■ DATASET EXCERPT:
- - -
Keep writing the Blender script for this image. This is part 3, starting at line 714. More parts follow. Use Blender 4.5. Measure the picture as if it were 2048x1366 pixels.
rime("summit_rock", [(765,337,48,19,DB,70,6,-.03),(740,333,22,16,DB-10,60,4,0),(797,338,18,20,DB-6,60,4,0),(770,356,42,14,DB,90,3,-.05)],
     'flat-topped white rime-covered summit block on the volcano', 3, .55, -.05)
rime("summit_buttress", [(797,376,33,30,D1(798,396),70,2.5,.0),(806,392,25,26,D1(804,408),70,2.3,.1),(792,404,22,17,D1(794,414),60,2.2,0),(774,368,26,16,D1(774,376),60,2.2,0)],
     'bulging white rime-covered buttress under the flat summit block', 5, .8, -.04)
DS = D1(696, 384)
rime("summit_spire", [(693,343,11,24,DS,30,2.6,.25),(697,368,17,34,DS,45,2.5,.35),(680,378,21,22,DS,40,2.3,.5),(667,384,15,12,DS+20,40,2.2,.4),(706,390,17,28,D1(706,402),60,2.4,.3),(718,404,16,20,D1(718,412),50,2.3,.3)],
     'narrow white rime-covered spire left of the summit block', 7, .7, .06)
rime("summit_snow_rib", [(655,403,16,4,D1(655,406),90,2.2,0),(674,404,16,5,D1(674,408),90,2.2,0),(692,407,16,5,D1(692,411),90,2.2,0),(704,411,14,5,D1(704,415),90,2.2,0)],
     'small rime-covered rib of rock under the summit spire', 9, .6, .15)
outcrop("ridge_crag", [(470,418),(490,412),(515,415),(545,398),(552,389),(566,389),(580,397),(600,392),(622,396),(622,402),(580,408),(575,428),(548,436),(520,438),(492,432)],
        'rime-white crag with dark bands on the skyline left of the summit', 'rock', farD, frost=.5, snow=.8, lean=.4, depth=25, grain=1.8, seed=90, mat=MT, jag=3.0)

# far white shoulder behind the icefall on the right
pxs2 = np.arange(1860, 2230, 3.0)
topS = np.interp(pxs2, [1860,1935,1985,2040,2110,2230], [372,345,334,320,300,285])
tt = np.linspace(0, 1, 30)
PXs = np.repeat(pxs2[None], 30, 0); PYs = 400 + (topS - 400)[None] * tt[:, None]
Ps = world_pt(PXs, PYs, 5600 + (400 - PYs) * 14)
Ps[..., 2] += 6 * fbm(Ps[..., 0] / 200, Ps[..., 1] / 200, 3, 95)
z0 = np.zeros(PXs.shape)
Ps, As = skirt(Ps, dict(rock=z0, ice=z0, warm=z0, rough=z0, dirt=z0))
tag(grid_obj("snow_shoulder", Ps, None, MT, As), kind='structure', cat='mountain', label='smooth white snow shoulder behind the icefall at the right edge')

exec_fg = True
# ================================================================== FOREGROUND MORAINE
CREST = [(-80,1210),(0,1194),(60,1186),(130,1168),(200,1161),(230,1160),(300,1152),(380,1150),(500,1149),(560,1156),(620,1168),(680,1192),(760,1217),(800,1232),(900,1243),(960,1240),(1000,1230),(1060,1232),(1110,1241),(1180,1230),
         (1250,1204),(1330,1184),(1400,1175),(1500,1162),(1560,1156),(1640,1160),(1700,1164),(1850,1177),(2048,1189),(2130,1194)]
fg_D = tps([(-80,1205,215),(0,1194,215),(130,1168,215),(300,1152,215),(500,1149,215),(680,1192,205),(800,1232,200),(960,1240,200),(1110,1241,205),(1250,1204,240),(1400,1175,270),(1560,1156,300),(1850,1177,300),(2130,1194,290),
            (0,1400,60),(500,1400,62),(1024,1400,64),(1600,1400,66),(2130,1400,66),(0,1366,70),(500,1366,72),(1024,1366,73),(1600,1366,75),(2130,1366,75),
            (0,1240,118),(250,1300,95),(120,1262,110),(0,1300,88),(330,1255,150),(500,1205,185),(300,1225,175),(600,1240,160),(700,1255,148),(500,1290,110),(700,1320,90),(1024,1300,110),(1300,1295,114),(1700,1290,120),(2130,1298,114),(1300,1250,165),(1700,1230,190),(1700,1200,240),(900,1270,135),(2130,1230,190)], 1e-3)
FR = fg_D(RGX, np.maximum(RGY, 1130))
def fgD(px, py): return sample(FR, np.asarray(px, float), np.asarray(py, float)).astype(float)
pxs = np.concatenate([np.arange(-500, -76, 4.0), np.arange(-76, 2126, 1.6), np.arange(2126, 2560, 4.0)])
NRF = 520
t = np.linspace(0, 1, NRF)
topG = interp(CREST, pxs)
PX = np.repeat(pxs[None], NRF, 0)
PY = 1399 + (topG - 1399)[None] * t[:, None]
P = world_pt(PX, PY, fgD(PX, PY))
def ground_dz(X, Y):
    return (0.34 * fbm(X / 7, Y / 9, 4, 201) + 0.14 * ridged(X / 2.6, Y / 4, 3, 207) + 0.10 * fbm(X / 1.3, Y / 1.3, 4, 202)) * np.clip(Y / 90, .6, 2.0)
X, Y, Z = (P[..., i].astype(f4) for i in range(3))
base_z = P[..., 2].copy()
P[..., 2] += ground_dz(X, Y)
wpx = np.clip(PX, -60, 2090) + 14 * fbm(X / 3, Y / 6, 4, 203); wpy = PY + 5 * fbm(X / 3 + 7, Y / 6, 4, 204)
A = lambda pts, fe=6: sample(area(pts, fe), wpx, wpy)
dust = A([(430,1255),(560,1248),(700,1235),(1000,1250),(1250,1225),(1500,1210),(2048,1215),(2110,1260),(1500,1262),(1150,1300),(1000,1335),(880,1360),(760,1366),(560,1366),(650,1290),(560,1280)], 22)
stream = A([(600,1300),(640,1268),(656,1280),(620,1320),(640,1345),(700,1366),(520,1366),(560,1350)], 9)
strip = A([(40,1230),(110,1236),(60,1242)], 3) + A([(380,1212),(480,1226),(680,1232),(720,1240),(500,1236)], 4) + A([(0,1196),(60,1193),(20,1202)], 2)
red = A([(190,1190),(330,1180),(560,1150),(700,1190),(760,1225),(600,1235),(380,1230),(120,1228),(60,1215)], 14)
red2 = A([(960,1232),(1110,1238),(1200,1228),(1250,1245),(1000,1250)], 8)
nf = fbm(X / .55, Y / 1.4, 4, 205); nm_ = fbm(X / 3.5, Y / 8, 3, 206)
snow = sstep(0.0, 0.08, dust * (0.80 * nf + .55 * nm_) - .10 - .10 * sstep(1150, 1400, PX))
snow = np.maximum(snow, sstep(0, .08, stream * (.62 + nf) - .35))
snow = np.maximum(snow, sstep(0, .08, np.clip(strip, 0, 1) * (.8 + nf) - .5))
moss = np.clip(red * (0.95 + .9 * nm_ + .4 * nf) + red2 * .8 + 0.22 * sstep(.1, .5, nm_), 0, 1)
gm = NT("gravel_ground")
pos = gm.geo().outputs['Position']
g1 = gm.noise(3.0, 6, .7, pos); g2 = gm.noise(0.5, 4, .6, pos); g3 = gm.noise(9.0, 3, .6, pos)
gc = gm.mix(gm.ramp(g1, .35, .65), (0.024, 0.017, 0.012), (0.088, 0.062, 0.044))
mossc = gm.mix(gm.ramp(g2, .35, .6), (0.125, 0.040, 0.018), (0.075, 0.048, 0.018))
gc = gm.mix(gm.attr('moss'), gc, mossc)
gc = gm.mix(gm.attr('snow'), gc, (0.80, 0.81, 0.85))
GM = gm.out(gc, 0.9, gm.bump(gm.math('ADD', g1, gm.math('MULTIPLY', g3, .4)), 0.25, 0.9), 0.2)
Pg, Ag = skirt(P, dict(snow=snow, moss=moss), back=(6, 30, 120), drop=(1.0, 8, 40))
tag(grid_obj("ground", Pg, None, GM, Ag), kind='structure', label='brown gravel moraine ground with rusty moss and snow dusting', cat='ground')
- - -
■ PROBLEM STATEMENT: Your task is to print the whole listing again exactly.

■ RESULT FOR THIS TASK:
Keep writing the Blender script for this image. This is part 3, starting at line 714. More parts follow. Use Blender 4.5. Measure the picture as if it were 2048x1366 pixels.
rime("summit_rock", [(765,337,48,19,DB,70,6,-.03),(740,333,22,16,DB-10,60,4,0),(797,338,18,20,DB-6,60,4,0),(770,356,42,14,DB,90,3,-.05)],
     'flat-topped white rime-covered summit block on the volcano', 3, .55, -.05)
rime("summit_buttress", [(797,376,33,30,D1(798,396),70,2.5,.0),(806,392,25,26,D1(804,408),70,2.3,.1),(792,404,22,17,D1(794,414),60,2.2,0),(774,368,26,16,D1(774,376),60,2.2,0)],
     'bulging white rime-covered buttress under the flat summit block', 5, .8, -.04)
DS = D1(696, 384)
rime("summit_spire", [(693,343,11,24,DS,30,2.6,.25),(697,368,17,34,DS,45,2.5,.35),(680,378,21,22,DS,40,2.3,.5),(667,384,15,12,DS+20,40,2.2,.4),(706,390,17,28,D1(706,402),60,2.4,.3),(718,404,16,20,D1(718,412),50,2.3,.3)],
     'narrow white rime-covered spire left of the summit block', 7, .7, .06)
rime("summit_snow_rib", [(655,403,16,4,D1(655,406),90,2.2,0),(674,404,16,5,D1(674,408),90,2.2,0),(692,407,16,5,D1(692,411),90,2.2,0),(704,411,14,5,D1(704,415),90,2.2,0)],
     'small rime-covered rib of rock under the summit spire', 9, .6, .15)
outcrop("ridge_crag", [(470,418),(490,412),(515,415),(545,398),(552,389),(566,389),(580,397),(600,392),(622,396),(622,402),(580,408),(575,428),(548,436),(520,438),(492,432)],
        'rime-white crag with dark bands on the skyline left of the summit', 'rock', farD, frost=.5, snow=.8, lean=.4, depth=25, grain=1.8, seed=90, mat=MT, jag=3.0)

# far white shoulder behind the icefall on the right
pxs2 = np.arange(1860, 2230, 3.0)
topS = np.interp(pxs2, [1860,1935,1985,2040,2110,2230], [372,345,334,320,300,285])
tt = np.linspace(0, 1, 30)
PXs = np.repeat(pxs2[None], 30, 0); PYs = 400 + (topS - 400)[None] * tt[:, None]
Ps = world_pt(PXs, PYs, 5600 + (400 - PYs) * 14)
Ps[..., 2] += 6 * fbm(Ps[..., 0] / 200, Ps[..., 1] / 200, 3, 95)
z0 = np.zeros(PXs.shape)
Ps, As = skirt(Ps, dict(rock=z0, ice=z0, warm=z0, rough=z0, dirt=z0))
tag(grid_obj("snow_shoulder", Ps, None, MT, As), kind='structure', cat='mountain', label='smooth white snow shoulder behind the icefall at the right edge')

exec_fg = True
# ================================================================== FOREGROUND MORAINE
CREST = [(-80,1210),(0,1194),(60,1186),(130,1168),(200,1161),(230,1160),(300,1152),(380,1150),(500,1149),(560,1156),(620,1168),(680,1192),(760,1217),(800,1232),(900,1243),(960,1240),(1000,1230),(1060,1232),(1110,1241),(1180,1230),
         (1250,1204),(1330,1184),(1400,1175),(1500,1162),(1560,1156),(1640,1160),(1700,1164),(1850,1177),(2048,1189),(2130,1194)]
fg_D = tps([(-80,1205,215),(0,1194,215),(130,1168,215),(300,1152,215),(500,1149,215),(680,1192,205),(800,1232,200),(960,1240,200),(1110,1241,205),(1250,1204,240),(1400,1175,270),(1560,1156,300),(1850,1177,300),(2130,1194,290),
            (0,1400,60),(500,1400,62),(1024,1400,64),(1600,1400,66),(2130,1400,66),(0,1366,70),(500,1366,72),(1024,1366,73),(1600,1366,75),(2130,1366,75),
            (0,1240,118),(250,1300,95),(120,1262,110),(0,1300,88),(330,1255,150),(500,1205,185),(300,1225,175),(600,1240,160),(700,1255,148),(500,1290,110),(700,1320,90),(1024,1300,110),(1300,1295,114),(1700,1290,120),(2130,1298,114),(1300,1250,165),(1700,1230,190),(1700,1200,240),(900,1270,135),(2130,1230,190)], 1e-3)
FR = fg_D(RGX, np.maximum(RGY, 1130))
def fgD(px, py): return sample(FR, np.asarray(px, float), np.asarray(py, float)).astype(float)
pxs = np.concatenate([np.arange(-500, -76, 4.0), np.arange(-76, 2126, 1.6), np.arange(2126, 2560, 4.0)])
NRF = 520
t = np.linspace(0, 1, NRF)
topG = interp(CREST, pxs)
PX = np.repeat(pxs[None], NRF, 0)
PY = 1399 + (topG - 1399)[None] * t[:, None]
P = world_pt(PX, PY, fgD(PX, PY))
def ground_dz(X, Y):
    return (0.34 * fbm(X / 7, Y / 9, 4, 201) + 0.14 * ridged(X / 2.6, Y / 4, 3, 207) + 0.10 * fbm(X / 1.3, Y / 1.3, 4, 202)) * np.clip(Y / 90, .6, 2.0)
X, Y, Z = (P[..., i].astype(f4) for i in range(3))
base_z = P[..., 2].copy()
P[..., 2] += ground_dz(X, Y)
wpx = np.clip(PX, -60, 2090) + 14 * fbm(X / 3, Y / 6, 4, 203); wpy = PY + 5 * fbm(X / 3 + 7, Y / 6, 4, 204)
A = lambda pts, fe=6: sample(area(pts, fe), wpx, wpy)
dust = A([(430,1255),(560,1248),(700,1235),(1000,1250),(1250,1225),(1500,1210),(2048,1215),(2110,1260),(1500,1262),(1150,1300),(1000,1335),(880,1360),(760,1366),(560,1366),(650,1290),(560,1280)], 22)
stream = A([(600,1300),(640,1268),(656,1280),(620,1320),(640,1345),(700,1366),(520,1366),(560,1350)], 9)
strip = A([(40,1230),(110,1236),(60,1242)], 3) + A([(380,1212),(480,1226),(680,1232),(720,1240),(500,1236)], 4) + A([(0,1196),(60,1193),(20,1202)], 2)
red = A([(190,1190),(330,1180),(560,1150),(700,1190),(760,1225),(600,1235),(380,1230),(120,1228),(60,1215)], 14)
red2 = A([(960,1232),(1110,1238),(1200,1228),(1250,1245),(1000,1250)], 8)
nf = fbm(X / .55, Y / 1.4, 4, 205); nm_ = fbm(X / 3.5, Y / 8, 3, 206)
snow = sstep(0.0, 0.08, dust * (0.80 * nf + .55 * nm_) - .10 - .10 * sstep(1150, 1400, PX))
snow = np.maximum(snow, sstep(0, .08, stream * (.62 + nf) - .35))
snow = np.maximum(snow, sstep(0, .08, np.clip(strip, 0, 1) * (.8 + nf) - .5))
moss = np.clip(red * (0.95 + .9 * nm_ + .4 * nf) + red2 * .8 + 0.22 * sstep(.1, .5, nm_), 0, 1)
gm = NT("gravel_ground")
pos = gm.geo().outputs['Position']
g1 = gm.noise(3.0, 6, .7, pos); g2 = gm.noise(0.5, 4, .6, pos); g3 = gm.noise(9.0, 3, .6, pos)
gc = gm.mix(gm.ramp(g1, .35, .65), (0.024, 0.017, 0.012), (0.088, 0.062, 0.044))
mossc = gm.mix(gm.ramp(g2, .35, .6), (0.125, 0.040, 0.018), (0.075, 0.048, 0.018))
gc = gm.mix(gm.attr('moss'), gc, mossc)
gc = gm.mix(gm.attr('snow'), gc, (0.80, 0.81, 0.85))
GM = gm.out(gc, 0.9, gm.bump(gm.math('ADD', g1, gm.math('MULTIPLY', g3, .4)), 0.25, 0.9), 0.2)
Pg, Ag = skirt(P, dict(snow=snow, moss=moss), back=(6, 30, 120), drop=(1.0, 8, 40))
tag(grid_obj("ground", Pg, None, GM, Ag), kind='structure', label='brown gravel moraine ground with rusty moss and snow dusting', cat='ground')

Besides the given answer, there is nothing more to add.